My research focuses on the missing history of Tibetan yoginīs, non-celibate female adepts in esoteric communities focused on Great Perfection (rdzogs chen) literature. One of Tibet’s own most distinctive contributions to Buddhist philosophy, Great Perfection represented novel post-tantric reinterpretations of key elements of Buddhist philosophy and praxis, producing an extensive body of literary masterpieces that constituted an indigenous Tibetan reinvention of Buddhist tantra. However, how these innovations extended to yoginīs is a question yet to be answered, leaving a gap in understanding how the most influential post-tantric movement in Tibet factors in the history of Buddhist women and sexuality. My research fills that gap.
That missing history is also glaring for global Buddhism in the post #metoo era. Although public debates allude to these traditions, scholars have yet to identify what those traditions were, what were the rules, practices, and tensions in canonical research featuring consorts. My research contributes important context to these conversations.
Therefore, this research addresses that missing history by analyzing prescriptions for yoginīs, the non-celibate female adepts described in The Heart Essence of the Ḍākinī, (mkha’ ‘gro snying thig), a scripture that came to define Great Perfection in Tibet.

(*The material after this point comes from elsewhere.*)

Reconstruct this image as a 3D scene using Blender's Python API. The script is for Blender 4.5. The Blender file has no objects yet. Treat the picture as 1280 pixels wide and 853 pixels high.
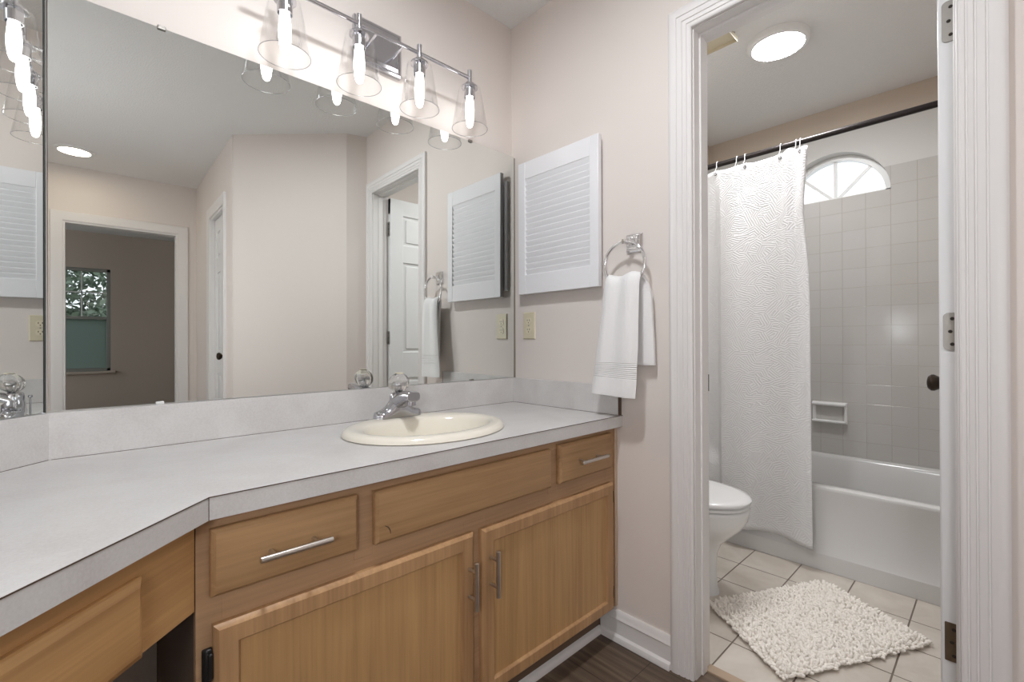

I draw on Foucauldian discourse theory, to highlight issues of representation and contestation, to point out how post-tantric taxonomies and consort instructions are constitutive of new forms of ideal Buddhist women. I also show developments in ideals for consorts across Heart Essence scriptures from the twelfth to the fourteenth century by using artificial intelligence tools to track intertextual relationships.
I have published three articles and one book chapter on this research, “Anatomy of a Ḍākinī; Female Consort Discourse in a Case of Fourteenth-Century Tibetan Buddhist Literature,” in The Journal of Dharma Studies (2020) and “Sexuality in Buddhist Traditions,” for The Cambridge World History of Sexualities Vol 2 (2024). I have two articles published this year, “One Desires You, One Cries; A Taxonomy of Tibetan Consorts,” in Revue d’Etudes Tibétaines, and “Non-duality as Yab Yum in Tibetan Great Perfection,” in The Journal of Dharma Studies. Two more articles are in progress, one on the lives of Princess Pemasel (eighth century) who is cited as the reincarnated revealer of The Heart Essence of the Ḍākinī and Interview with a Consort, analyzing the multiple editions of The Heart Essence of the Ḍākinī from the thirteenth to the fifteenth century. This research has been presented at major conferences including the American Academy of Religions, the International Association of Buddhist Studies, and International Seminar of Young Tibetologists and it has been funded by the Tsadra Foundation, the Ford Foundation and Fulbright-Hays Fellowship.
I have presented my research at several major conferences including the upcoming presentations at the American Academy of Religions and at the International Association of Buddhist Studies. I am a regularly invited speaker for both academic and public audiences on topics concerning women in Buddhism, Buddhist sexualities, sexual abuse in Buddhism, the history of Buddhist meditation, and Buddhism outside the monastery in Tibet.